Beliefnet
As the debate in Congress on illegal immigration heats up, Americans of all faiths are taking a stand on both sides of the issue. Beliefnet readers respond to an issue that has taken center stage since 9/11: protecting our borders. Find out how people from various spiritual persuasions differ on the question of immigration and hear some of their personal stories about their parents and grandparents crossing borders to become American. --The Editors



Tell a story of how your own family came to this country and how that may have affected your opinion. Join the discussion...



Same As It Ever Was?

Are first generation immigrants who left everything behind to come here for mere economic reasons in any way different than our own grandparents?

The term "illegal immigant" by itself is a betrayal of the vision of our founding fathers. The deprivation of basic services to immigrants is a betrayal of the teachings of our religion(s).

A good American and a good Christian considers all immigrants one of his own kind, they came for the same reasons we came. The one who doesn't consider them as that has come to be a British colonialist.

-- IHOP



I read today of a group on Mexicans who died on thirst in the desert while attempting to enter the U.S. Illegally in search of work. It reminded me of how one branch of my family entered the Promised Land.

Fleeing starvation during the potato blight, they landed at New York. There were no restrictions on their entry. They were not paupers. They paid their fares on a Hudson River sloop and two canal boats to Sacketts Harbor, N.Y. They still could afford the luxury of putting the mother and baby on a stage coach to their destination at Watertown, N.Y. The father and other children walked the ten miles to save the money.

They were not entirely welcome. The No Nothing Party attempted to exclude their kind, There were signs, "Help wanted, No Irish need apply." But they and their descendants worked to make the U.S. the prosperous country it is today.

Most of us have similar stories of ancestors coming to America seeking a better life. Unfortunately, many of us oppose a chance for late arrivals even though they are needed to grow our economy.

President Bush, Candidate Kerry and corporate farming interests favor relaxing the present harsh immigration law. May compassion prevail!

-- gksaoh1



Not Your Grandparents' America

My mother was adopted, but on my father’s side, my great-grandparents emigrated from Sicily with little money and no prospects. But through hard work and sacrifice they were able to give their children a better standard of living and better life-opportunities.

But few comparisons can be made between those bygone days when the vast majority of immigrants legal or illegal were hard-working individuals that contributed so greatly to America.

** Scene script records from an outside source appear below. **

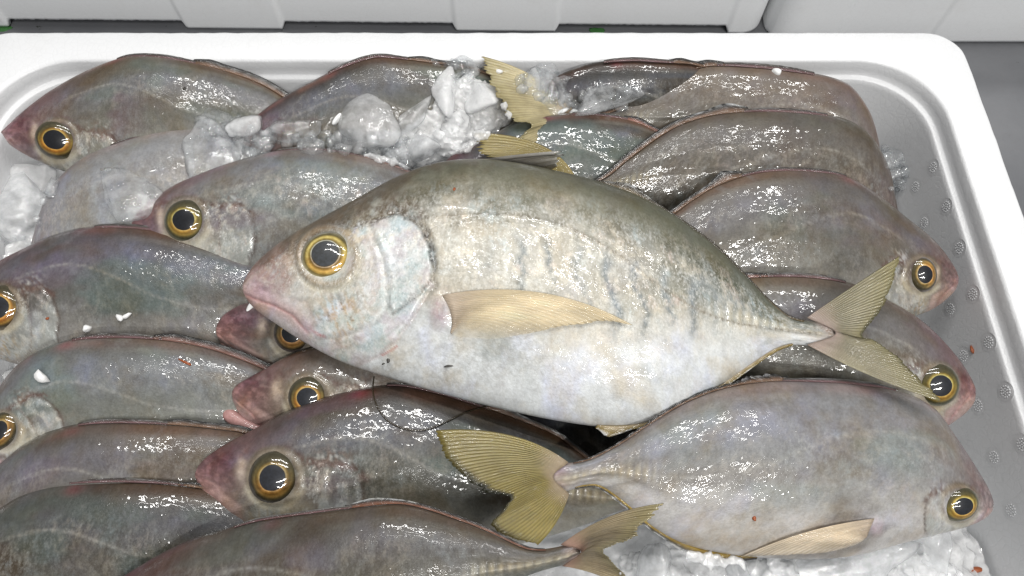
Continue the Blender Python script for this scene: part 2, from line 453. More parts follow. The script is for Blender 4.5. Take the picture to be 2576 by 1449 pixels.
def back_box(x0, x1, yfront, pads, label, slot=0.0065, gy=0.0, mat=None):
    """a neighbouring foam box: rounded plan, raised foot pads along the front bottom edge, pads run up the wall as flat pilasters"""
    P = rrect(x0, x1, yfront, yfront + 0.38, 0.02, 12, 420, 60)
    n = len(P); m = np.zeros(n)
    front = P[:, 1] < yfront + 0.012
    for (a, b) in pads:
        m = np.maximum(m, sstep(a - 0.0035, a, P[:, 0]) * (1 - sstep(b, b + 0.0035, P[:, 0])))
    m = np.where(front, m, 1.0)
    a = np.arange(n)
    rough = (fbm(a * 0.9, np.zeros(n), 8) - 0.5) * 0.0012 * (1 - m) * front
    levels = []
    zb = slot * (1 - m) + rough + 0.0006
    c = np.array([(x0 + x1) / 2, yfront + 0.19])
    def ring(z, inset, pad):
        q = P.copy(); q[:, 1] += np.where(front, inset - pad * m, 0); return np.column_stack([q, z])
    levels += [ring(zb, 0.004, 0.0015), ring(zb + 0.0012, 0.0006, 0.0022), ring(zb + 0.004, 0.0, 0.0022), ring(np.maximum(zb + 0.006, 0.03), 0, 0.002),
               ring(np.full(n, 0.09), -0.001, 0.0016), ring(np.full(n, 0.128), -0.0012, 0.001), ring(np.full(n, 0.13), 0.002, 0)]
    mN = len(levels); V = np.vstack(levels)
    V[:, 1] += (V[:, 0] - x0) * gy
    Fs = [tuple(f)[::-1] for f in grid_faces(mN, n, True)] + [tuple(range(n)), tuple(range((mN - 1) * n, mN * n))[::-1]]
    e = empty("foam_box", ((x0 + x1) / 2, yfront + 0.19, 0), label, "foam box", "foam boxes standing behind the fish box")
    mesh("box_shell", V, Fs, M_FOAM2, e)
    q = rrect(x0 - 0.0035, x1 + 0.0035, yfront - 0.0035, yfront + 0.3835, 0.022, 12, 60, 30)
    q2 = rrect(x0, x1, yfront, yfront + 0.38, 0.02, 12, 60, 30); k = len(q)
    V = np.vstack([np.column_stack([q, np.full(k, 0.131)]), np.column_stack([q, np.full(k, 0.152)]), np.column_stack([q2, np.full(k, 0.155)])])
    V[:, 1] += (V[:, 0] - x0) * gy
    mesh("box_lid", V, [tuple(f)[::-1] for f in grid_faces(3, k, True)] + [tuple(range(k)), tuple(range(2 * k, 3 * k))[::-1]], M_FOAM2, e)
    return e
ya = float(at(1000, 64, 0.0)[1])
ax = lambda px, py=62: float(at(px, py, 0.0)[0])
back_box(ax(-330), ax(1914, 74), ya, [(ax(-200), ax(28)), (ax(478), ax(715)), (ax(1150), ax(1288)), (ax(1294), ax(1395)), (ax(1826), ax(1960))],
         "long white foam box behind, the wide one across the left and middle", gy=-0.012)
ybx = float(at(2450, 106, 0.0)[1])
back_box(ax(1924, 80), ax(1924, 80) + 0.6, ybx, [(ax(1920), ax(2080)), (ax(2330, 100), ax(2900, 100))],
         "stained white foam box behind the right corner, only its left end in view", gy=0.0, slot=0.003)

# ------------------------------------------------------------------ fish
S0 = np.array([615., 725.]); E0 = np.array([825., 645.]); R0 = 62.
A0 = (E0 - S0) / np.linalg.norm(E0 - S0); B0 = np.array([A0[1], -A0[0]]); B0 = B0 if B0[1] < 0 else -B0
def hf(pts):  # pixels on the top fish -> head frame (eye radii)
    q = np.array(pts, float) - E0
    return np.stack([q @ A0 / R0, q @ B0 / R0], -1)
OPERC = hf([(1000, 540), (1021, 546), (1059, 580), (1081, 627), (1087, 671), (1079, 698), (1087, 716), (1050, 765), (1022, 813), (990, 851), (947, 888), (894, 912), (840, 900), (760, 840), (800, 740), (900, 560)])
OP_EDGE = OPERC[:12]
PREOP = hf([(930, 570), (958, 640), (972, 710), (970, 776), (940, 812), (900, 830), (850, 846), (800, 850)])
SUBOP = hf([(1075, 712), (1030, 745), (985, 785), (975, 765)])
MOUTH = hf([(618, 738), (650, 752), (690, 765), (735, 790), (772, 832)])
MAXIL = hf([(650, 722), (710, 745), (770, 758), (785, 800), (776, 838)])
JAW = hf([(640, 772), (700, 812), (760, 850), (830, 868), (900, 850)])
CHEEK = hf([(860, 790)])[0]
BROW = hf([(770, 590), (830, 563), (890, 570), (930, 560), (1000, 535), (1060, 550)])
NOSE = hf([(722, 612), (712, 628)])

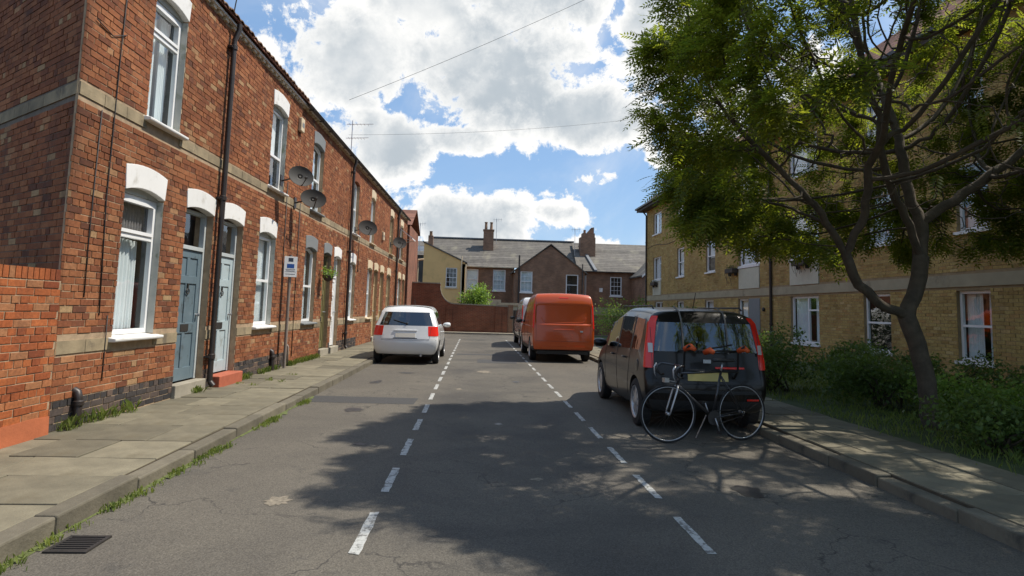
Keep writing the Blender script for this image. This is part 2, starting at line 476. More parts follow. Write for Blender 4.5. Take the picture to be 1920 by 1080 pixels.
class MB:
    """collects faces, builds ONE mesh object"""
    def __init__(self):
        self.v, self.f = [], []
    def add(self, vs, fs):
        n = len(self.v)
        self.v += [tuple(p) for p in vs]
        self.f += [tuple(i + n for i in f) for f in fs]
        return self
    def quad(self, a, b, c, d):
        return self.add((a, b, c, d), ((0, 1, 2, 3),))
    def box(self, x0, x1, y0, y1, z0, z1, skip=()):
        vs = [(x0, y0, z0), (x1, y0, z0), (x1, y1, z0), (x0, y1, z0), (x0, y0, z1), (x1, y0, z1), (x1, y1, z1), (x0, y1, z1)]
        fs = {'-z': (3, 2, 1, 0), '+z': (4, 5, 6, 7), '-y': (0, 1, 5, 4), '+x': (1, 2, 6, 5), '+y': (2, 3, 7, 6), '-x': (3, 0, 4, 7)}
        return self.add(vs, [f for k, f in fs.items() if k not in skip])
    def prism(self, poly, x0, x1):
        """polygon given in (y, z), extruded along x"""
        n = len(poly)
        vs = [(x0, y, z) for y, z in poly] + [(x1, y, z) for y, z in poly]
        fs = [tuple(range(n))[::-1], tuple(range(n, 2 * n))] + [(i, (i + 1) % n, n + (i + 1) % n, n + i) for i in range(n)]
        return self.add(vs, fs)
    def tube(self, pts, r, n=8, caps=True):
        pts = [Vector(p) for p in pts]
        rs = r if isinstance(r, (list, tuple)) else [r] * len(pts)
        base = len(self.v)
        prev = None
        for i, p in enumerate(pts):
            t = (pts[min(i + 1, len(pts) - 1)] - pts[max(i - 1, 0)])
            if t.length < 1e-9: t = Vector((0, 0, 1))
            t.normalize()
            if prev is None:
                a = Vector((0, 0, 1)) if abs(t.z) < 0.9 else Vector((1, 0, 0))
                u = t.cross(a).normalized()
            else:
                u = (prev - t * prev.dot(t))
                u = u.normalized() if u.length > 1e-6 else t.orthogonal().normalized()
            prev = u
            w_ = t.cross(u)
            for k in range(n):
                a = 2 * math.pi * k / n
                self.v.append(tuple(p + (u * math.cos(a) + w_ * math.sin(a)) * rs[i]))
        for i in range(len(pts) - 1):
            for k in range(n):
                a, b = base + i * n + k, base + i * n + (k + 1) % n
                self.f.append((a, b, b + n, a + n))
        if caps:
            self.f.append(tuple(base + k for k in range(n))[::-1])
            self.f.append(tuple(base + (len(pts) - 1) * n + k for k in range(n)))
        return self
    def torus(self, c, axis, R0, r0, n=40, k=8, sq=1.0):
        axis = Vector(axis).normalized()
        u = axis.orthogonal().normalized()
        v = axis.cross(u)
        c = Vector(c)
        b = len(self.v)
        for i in range(n):
            a = 2 * math.pi * i / n
            d = u * math.cos(a) + v * math.sin(a)
            for j in range(k):
                q = 2 * math.pi * j / k
                self.v.append(tuple(c + d * (R0 + r0 * math.cos(q)) + axis * r0 * sq * math.sin(q)))
        for i in range(n):
            for j in range(k):
                self.f.append((b + i * k + j, b + ((i + 1) % n) * k + j, b + ((i + 1) % n) * k + (j + 1) % k, b + i * k + (j + 1) % k))
        return self
    def lathe(self, c, axis, prof, n=24, caps=True):
        """prof: (distance along axis, radius)"""
        axis = Vector(axis).normalized()
        u = axis.orthogonal().normalized()
        v = axis.cross(u)
        c = Vector(c)
        b = len(self.v)
        for a_, r_ in prof:
            for i in range(n):
                q = 2 * math.pi * i / n
                self.v.append(tuple(c + axis * a_ + (u * math.cos(q) + v * math.sin(q)) * r_))
        for j in range(len(prof) - 1):
            for i in range(n):
                self.f.append((b + j * n + i, b + j * n + (i + 1) % n, b + (j + 1) * n + (i + 1) % n, b + (j + 1) * n + i))
        if caps:
            self.f.append(tuple(b + i for i in range(n))[::-1])
            self.f.append(tuple(b + (len(prof) - 1) * n + i for i in range(n)))
        return self
    def mesh(self, name):
        me = bpy.data.meshes.new(name)
        me.from_pydata(self.v, [], self.f)
        me.update()
        return me
    def build(self, name, mat, parent=None, smooth=False, bevel=0.0, kind=None, fix=True):
        me = self.mesh(name)
        if fix and len(me.polygons) < 60000:
            bm = bmesh.new()
            bm.from_mesh(me)
            bmesh.ops.recalc_face_normals(bm, faces=bm.faces)
            bm.to_mesh(me)
            bm.free()
        me.materials.append(mat)
        o = bpy.data.objects.new(name, me)
        C.objects.link(o)
        if parent is not None: o.parent = parent
        if smooth:
            me.shade_smooth()
            if smooth == 'auto':
                me.set_sharp_from_angle(angle=R(38))
        if bevel > 0:
            bv = o.modifiers.new('bevel', 'BEVEL')
            bv.width = bevel
            bv.segments = 2
            bv.limit_method = 'ANGLE'
        if kind: o['kind'] = kind
        return o

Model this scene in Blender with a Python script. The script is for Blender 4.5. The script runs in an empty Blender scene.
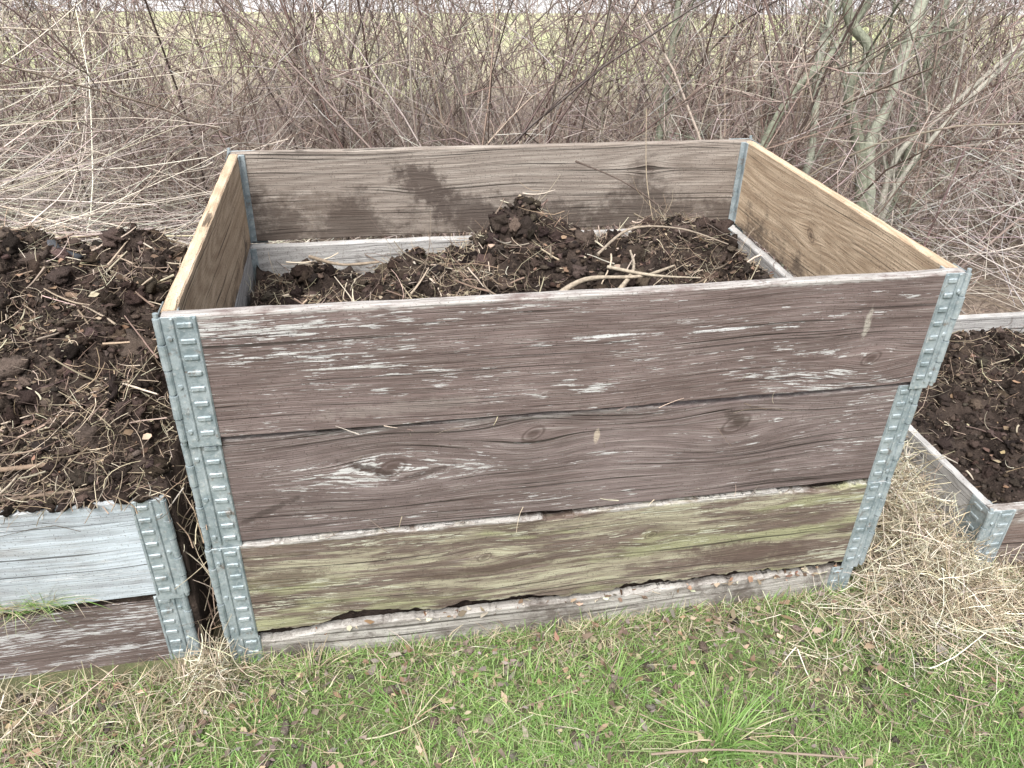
import bpy, bmesh, math, numpy as np
from mathutils import Vector, Matrix
rng=np.random.default_rng(7)
scene=bpy.context.scene
COL=bpy.context.collection

# ------------------------------------------------------------------ helpers
TAB=np.random.default_rng(99).random((256,256))
def vn(x,y,s=0):
    x=np.asarray(x,float)+s*17.31; y=np.asarray(y,float)+s*9.77
    xi=np.floor(x).astype(int); yi=np.floor(y).astype(int)
    fx=x-xi; fy=y-yi; fx=fx*fx*(3-2*fx); fy=fy*fy*(3-2*fy)
    a=TAB[xi&255,yi&255];b=TAB[(xi+1)&255,yi&255];c=TAB[xi&255,(yi+1)&255];d=TAB[(xi+1)&255,(yi+1)&255]
    return (a*(1-fx)+b*fx)*(1-fy)+(c*(1-fx)+d*fx)*fy
def fbm(x,y,s=0,o=4):
    r=0;a=.5;t=0
    for i in range(o):
        r=r+a*vn(np.asarray(x)*2**i,np.asarray(y)*2**i,s+i*3);t+=a;a*=.5
    return r/t
def link(o,parent=None):
    COL.objects.link(o)
    if parent is not None: o.parent=parent
    return o
def empty(name,loc=(0,0,0)):
    e=bpy.data.objects.new(name,None);e.empty_display_size=.1;e.location=loc;return link(e)
def mesh_np(name,V,F,mat=None,col=None,smooth=False,parent=None):
    V=np.asarray(V,np.float32).reshape(-1,3);F=np.asarray(F,np.int32)
    m=bpy.data.meshes.new(name);k=F.shape[1]
    m.vertices.add(len(V));m.vertices.foreach_set('co',V.ravel())
    m.loops.add(F.size);m.loops.foreach_set('vertex_index',F.ravel())
    m.polygons.add(len(F));m.polygons.foreach_set('loop_start',np.arange(0,F.size,k,dtype=np.int32))
    if smooth: m.polygons.foreach_set('use_smooth',np.ones(len(F),bool))
    m.update(calc_edges=True)
    if col is not None:
        c=np.ones((len(V),4),np.float32);c[:,:3]=col
        at=m.color_attributes.new('Col','FLOAT_COLOR','POINT');at.data.foreach_set('color',c.ravel())
    if mat: m.materials.append(mat)
    o=bpy.data.objects.new(name,m);return link(o,parent)
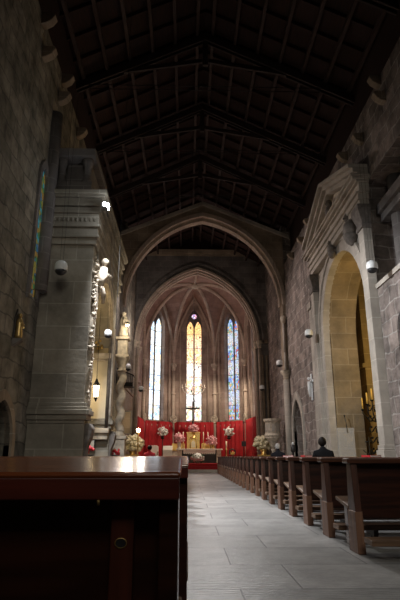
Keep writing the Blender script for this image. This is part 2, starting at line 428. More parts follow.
# ------------------------------------------------------------------ right wall
FR = Frame((XR, 0, 0), (0, 1, 0), (1, 0, 0))   # u = y, w into the wall
def wall_right():
    mb = MB()
    # bay with the portal opening
    panel(mb, FR, 12.3, 19.2, 0, ZW, hole_pts(15.0, 2.25, 0, 4.8, 2.25, 14, True), 0, 1.0)
    # bay with the small pointed doorway
    panel(mb, FR, 19.2, 23.95, 0, ZW, hole_pts(22.5, 1.0, 0, 1.9, 1.35, 10), 0, 1.0)
    mb.box(XR+.75, XR+1.6, YB, 12.3, 0, 11.0)
    mb.box(XR, XR+.75, YB, 12.3, 7.9, ZW)
    mb.box(XR, XR+1.0, 23.95, 30.0, 0, ZW+2.6)
    o = struct(mb.done('wall_right', 'rubble'), 'right nave wall of irregular pinkish rubble stone', 'wall')
    # chapel shell behind the portal
    mb = MB()
    mb.box(XR+1.0, 9.4, 18.6, 19.0, 0, 9); mb.box(XR+1.0, 9.4, 11.2, 11.6, 0, 9); mb.box(9.0, 9.4, 11.6, 18.6, 0, 9); mb.box(XR+1.0, 9.0, 11.6, 18.6, 8.6, 9)
    c = mb.done('chapel_wall', 'ochre', o)
    # inner pier and jamb lining of ochre ashlar
    mb = MB(); mb.box(6.35, 6.95, 18.0, 18.6, 0, 8.6)
    mb.box(6.25, 7.05, 17.95, 18.6, 3.9, 4.05)
    mb.done('chapel_pier', 'ochre', o)
    mb = MB()
    lin = hole_pts(15.0, 2.25, 0, 4.8, 2.25, 16, True); lin_i = hole_pts(15.0, 2.17, 0, 4.8, 2.17, 16, True)
    band(mb, FR, lin_i, lin, .12, 1.05)
    mb.done('arch_lining', 'ochre', o)
    # dark back of the small doorway
    mb = MB(); mb.box(XR+.98, XR+1.2, 21.2, 23.8, 0, 3.5); mb.done('door_back', 'ochre', o)
    mb = MB(); oi = hole_pts(22.5, 1.0, 0, 1.9, 1.35, 10); oo = hole_pts(22.5, 1.22, 0, 1.9, 1.68, 10)
    band(mb, FR, oi, oo, -.07, .12); mb.done('door_arch', 'portal', o, .015)
    # near lower block with the little lancet
    mb = MB(); panel(mb, Frame((XR-.02, 0, 0), (0, 1, 0), (1, 0, 0)), YB, 12.1, 0, 4.9, hole_pts(11.0, .22, 2.9, 3.5, .5, 8), 0, .8)
    mb.done('chapel_block', 'rubble', o)
    mb = MB(); mb.box(XR-.06, XR+.3, YB, 12.16, 4.9, 5.02); mb.done('coping', 'portal', o)
    # string of dark pilaster shafts over the block
    mb = MB(); mb.tube([(XR+.62, 11.75, 5), (XR+.62, 11.75, 8.0)], .22, 12); mb.done('shaft', 'ashlar_dark', o)
    mb = MB(); mb.tube([(XR+.62, 10.9, 5), (XR+.62, 10.9, 8.0)], .22, 12); mb.done('shaft', 'ashlar_dark', o)
    mb = MB(); mb.box(XR+.2, XR+.8, 10.5, 12.2, 7.0, 7.25); mb.box(XR+.3, XR+.8, 10.5, 12.2, 6.8, 7.0); mb.done('impost', 'ashlar_dark', o)
    # corbels
    for y, z in ((10.6, 9.95), (10.45, 9.35), (12.1, 9.3), (13.5, 9.62), (16.4, 9.25), (18.2, 9.7), (19.5, 9.5), (21.6, 9.65)):
        cb = MB(); pr = [(0, 0), (-.10, .02), (-.22, .10), (-.30, .24), (-.25, .30), (-.08, .30), (0, .33)]
        cb.prism([(XR+a, y-.1, z-.2+b) for a, b in pr], (0, .2, 0)); cb.done('corbel', 'ashlar', o, .02)
    # rectangular dark slot niche by the far pilaster and the tall pointed blind recess
    mb = MB(); hp = hole_pts(20.0, .22, 4.4, 6.4, .22, 6, True); hi = hole_pts(20.0, .3, 4.3, 6.4, .34, 6, True)
    mb.box(XR-.03, XR+.02, 19.75, 20.25, 3.2, 3.45); mb.done('ledge', 'portal', o)
    return o
wr = wall_right()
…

Today we have a large percentage of illegal immigrants collecting checks from the U.S. government, a disproportionately large number of them wasting away their lives and taxpayers' money in prison, and those that DO find work must often succumb to sub-minimum wage jobs- great for the wallets of their employers, bad for their own families.

-- guitaraddict3

The Statue of Liberty states on a plaque "Give me your tired, your poor, your weak..etc." Very few people want absolutely NO border control. But at the same time I don't think that we should install a river of fire to "dissuade" immigrants. Illegal immigrants are people, who even if they are here illegally, deserve a certain amount of respect and have a need for some safety nets.

-- kali_maa713

The problem isn't the immigrants, they see an opportunity and they come over to take advantage of it. The problem is with the businesses who hire them and the government that looks the other way.

stitch813



I have to admire so many of the immigrants that pretty much leave everything and make a life for themselves over here. Not all of them are semi-literate Mexicans and Central Americans.

I hired a woman a few years ago who was illegal, could speak English (albeit with a strong accent) had a university degree and very nice manners. Her family had two homes one in the city and one in the coast. Her family took nice trips to Disneyland and sent her for semesters abroad in London and Chicago.

She is Colombian and things got so bad there that she and her new husband decided to leave Columbia and make a new life for themselves in the US. Both illegal, both working illegal jobs. It is hard to imagine ourselves in such a situation.

A lot of the Vietnamese people I know came over here with nothing and no English and their children and top professionals. You have to admire that.

-- Erey


Life On The Borderline

I live in a border state and the people most treaded upon by illegal immigration are - unequivocally - the lower class legal citizens of our country. That is, if you don't factor in the terrorists (who would have to be the dumbest people in the world not to use the gaping wide open border). I do not resent the immigrants; I know I would be doing the exact same thing if I were they. It is our leaders who have sold us out here. For some it is about protecting their image from "racist" accusations. For others, it is about paybacks to business owners who want the steady supply of cheap labor (with no benefits, etc.).

-- Rosewitha


When my son was in third grade, a girl came in from Ecuador in January. The only word she spoke in English was Ice Cream. By the end of the year, you'd never know she wasn't born here. But it is hard on the other kids to integrate them in.

It's not right to penalize the children because their parents are not legal.